Matthew Salisbury 23rd Oct, 2024 Updated: 23rd Oct, 2024   0

FOR all Othello’s troubled brushes with uncomfortable racist views, male violence against women and the moral trickiness of us finding pleasure in fairly evil machinations, this production opts to sail well away from the wind and in truth makes no points at all.

There’s no contemporary slant to this production, nor is there an overt racial agenda or a political axe to grind. In such an uncomplicated environment the play’s poetry and action should be centre stage.

But the fall of a great strong-minded man, cleverly gulled into mistrusting and then killing his new wife somehow loses its way in a production which strives hard but fails to be truly memorable.

John Douglas Thompson’s Othello is about as far from a military commander as you could get. There’s no early hint of the decisiveness which will ultimately be undermined. Instead he is a confused, smiling man too ditheringly genial to garner fear or respect.




In a slightly comical twist he’s costumed in voluminous leather breeches accentuating his bandy creep around the stage to resemble a man who’s just suffered a protracted and uncomfortable bike ride. It’s a distinctly odd look which, despite some late-on declaiming, he never seems to rise above.

Will Keen’s Iago will certainly split opinion. Played as flat as it’s possible to go, there are perhaps traces of the everyday banality that makes evil so chilling. But stacked against any such case is a constant denial of any poetic rhythm and a frequent lack of audibility. At times the approach strays dangerously close to indolence and looks utterly at odds with any other, more conventional, performance in the cast.


In many ways it’s left to the women to give the show any semblance of depth and they don’t disappoint. Juliet Rylance provides a Desdemona perfectly balanced between obedience and justifiable despair. Excellent support comes too from Anastasia Hille as Emilia whose energy in the final moments keeps the whole thing afloat when ponderous staging looks like taking it under.

One pleasant surprise comes in the form of James Oxley’s musical score, a rich choral texture with a decidedly orthodox flavour given a spirited, haunting performance throughout.

The look of the production is fairly straightforward, Judith Bowden’s set provides little other than a well-used gauze curtain effect that adds a little visual relief to a fairly open, unadorned stage. There’s not a lot of spectacle or invention here.

Fights are kept to a minimum to the point where characters act out their own parts in the fray from individual pools of light. No touching, no choreography, no gore.
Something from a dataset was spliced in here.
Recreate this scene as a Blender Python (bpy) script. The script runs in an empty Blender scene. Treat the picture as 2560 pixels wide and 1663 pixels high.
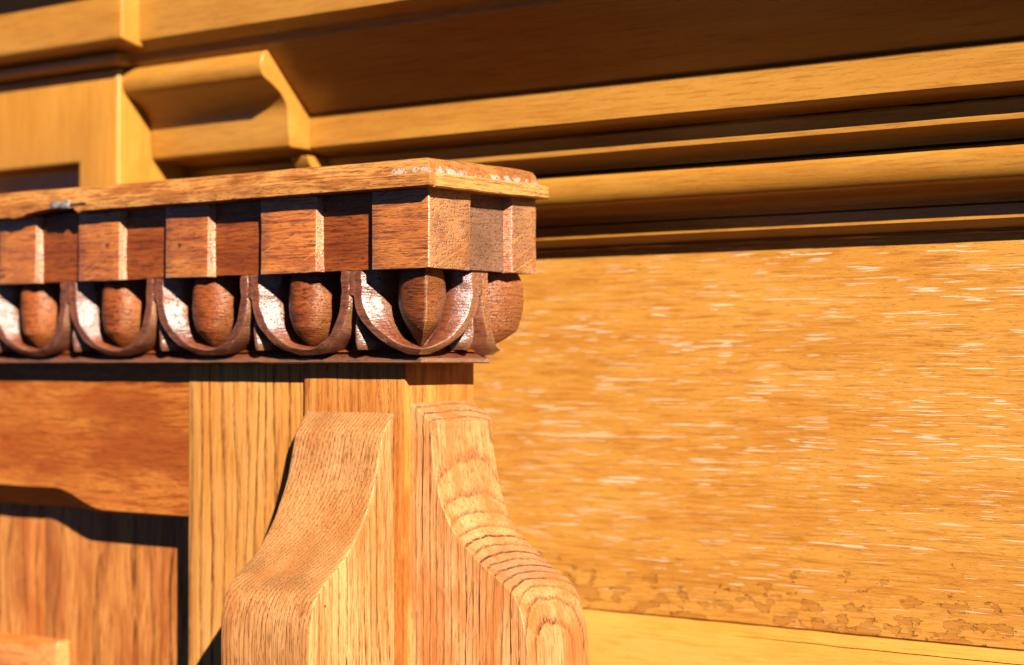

Perhaps the oddest omission in Tim Carroll’s staging is a sense of theatricality. Long sections are left to be played out with only the barest of movement, characters hardly ever seem to physically interact and – most bizarrely of all – the key murder of Desdemona takes Shakespeare’s immortal line of ‘putting out the light’ at face value and plunges the whole theatre into black leaving us with thuds and groans not unlike two people struggling a wardrobe across a stairwell when the push-button light fails.

There are clear indications of intent and thought in this production but the lack of theatricality and the underpowered delivery stand in the way of genuine success.